Date of Conviction: 29/03/1804
Age at Conviction: 37
Crime Convicted of: Theft
Court Convicted at: Lancaster Assizes (held at Lancaster Castle)
Sentence Length: 7 Years
Ship Transported on: William Pitt
Where Arrived: Port Jackson, New South Wales
Departure Date: 10/08/1805
Arrival Date: 11/04/1806
Biography: Mary and Ann Hughes stole four pieces of printed calico, totalling 59 yards from a shop at Manchester belonging to Hugh Bennett and Joseph Benton. Ann and Mary (who were possibly sisters), along with eight other women were taken to the ship moored at Spithead (315 miles) from Lancaster Castle in July; a receipt exists for this transaction at a cost of £15 5′ per woman.

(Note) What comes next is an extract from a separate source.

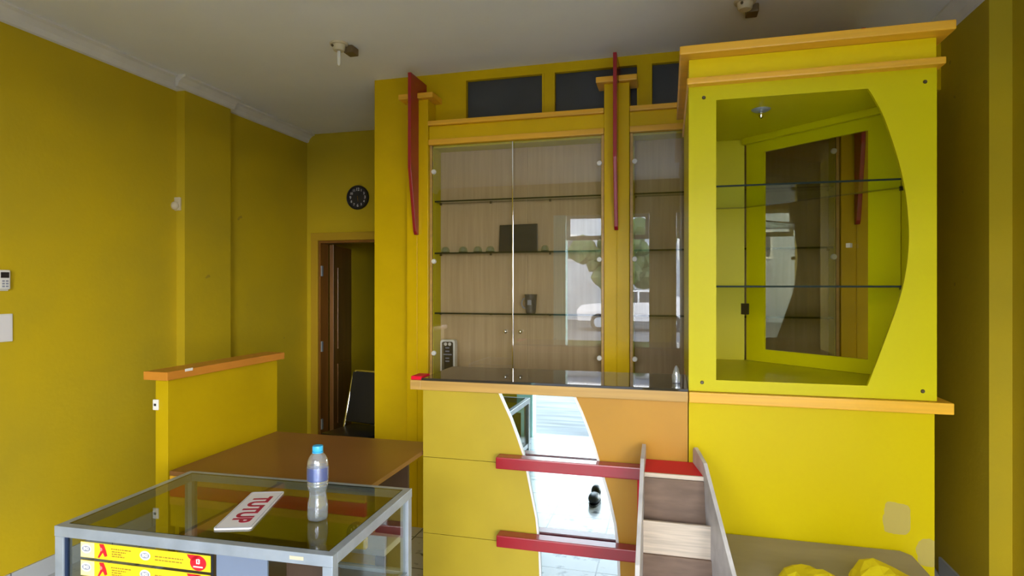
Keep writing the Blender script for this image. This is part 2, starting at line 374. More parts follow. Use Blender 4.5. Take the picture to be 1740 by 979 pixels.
# shop front behind the camera: solid on the left, two openings with white metal frames
struct('wall_front', BM((-3.5, -1.60, FY-.14, FY, 0, ZC), (-1.60, XRN+.1, FY-.14, FY, H+1.02, ZC), (-.26, .10, FY-.14, FY, 0, H+1.02)), M['wall'])
tag(obj('door_post', BM((-1.598, -1.42, FY-.16, FY+.02, 0.001, H+1.018), bev=.01), M['cyan']), 'cyan painted post at the left side of the shop entrance', 'post')
for i, (a, b) in enumerate(((-1.415, -.265), (.105, 1.58))):
    struct('window_%d' % (i+5), BM((a, b, FY-.10, FY-.05, H+.66, H+.72), (a, b, FY-.10, FY-.05, H+.97, H+1.015), (a, a+.05, FY-.10, FY-.05, H+.72, H+.97), (b-.05, b, FY-.10, FY-.05, H+.72, H+.97), ((a+b)/2-.02, (a+b)/2+.02, FY-.10, FY-.05, H+.72, H+.97)), M['bluewhite'])

# ------------------------------------------------------------------ wall cabinets between pillars
YC = 3.775                                        # glass door plane
pil = [(-1.644, 'left'), (-.312, 'mid'), (1.022, 'right')]
zcap0, zcap1 = H+1.262, H+1.298
def door(parent, x0, x1, z0, z1, knob, hinge):
    d = sheet('door', (x0, x1, YC-.003, YC+.003, z0, z1), M['doorglass'], parent)
    kz = P(862, 563, YC)[1]
    kb = bmesh.new(); cyl(kb, (knob, YC-.004, kz), (knob, YC-.02, kz), .005); sph(kb, (knob, YC-.026, kz), .013)
    obj('knob', kb, M['chrome'], d, smooth=True)
    for f in (.93, .52, .08):
        z = z0+(z1-z0)*f
        if f == .93: z = H+.775
        if f == .52: z = H+.17
        if f == .08: z = H-.45
        h = bmesh.new(); cyl(h, (hinge, YC-.004, z), (hinge, YC-.016, z), .017, .014); obj('hinge_cap', h, M['white'], d, smooth=True)
    return d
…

In New South Wales, Mary married convict John Pearce (ship- Perseus) in October 1811 who went on to be a policeman then district constable in Sydney. They had two sons in the year before and after their marriage. In 1828 they lived on Castlereagh Street where Mary ran a local hotel. Bad years followed when they lost their son, Richard in 1839 and their other son Robert in 1840 and grandson in 1841. John died at their home in 1849, and Mary followed two years later in 1851, recorded as aged 97, though more likely in her 80s, making her another of the oldest Lancastrian female convicts. She was buried in the Devonshire Street Cemetery but as the last of her family, it is not clear whether Mary was re-interred at Bunnerong with the rest of her family.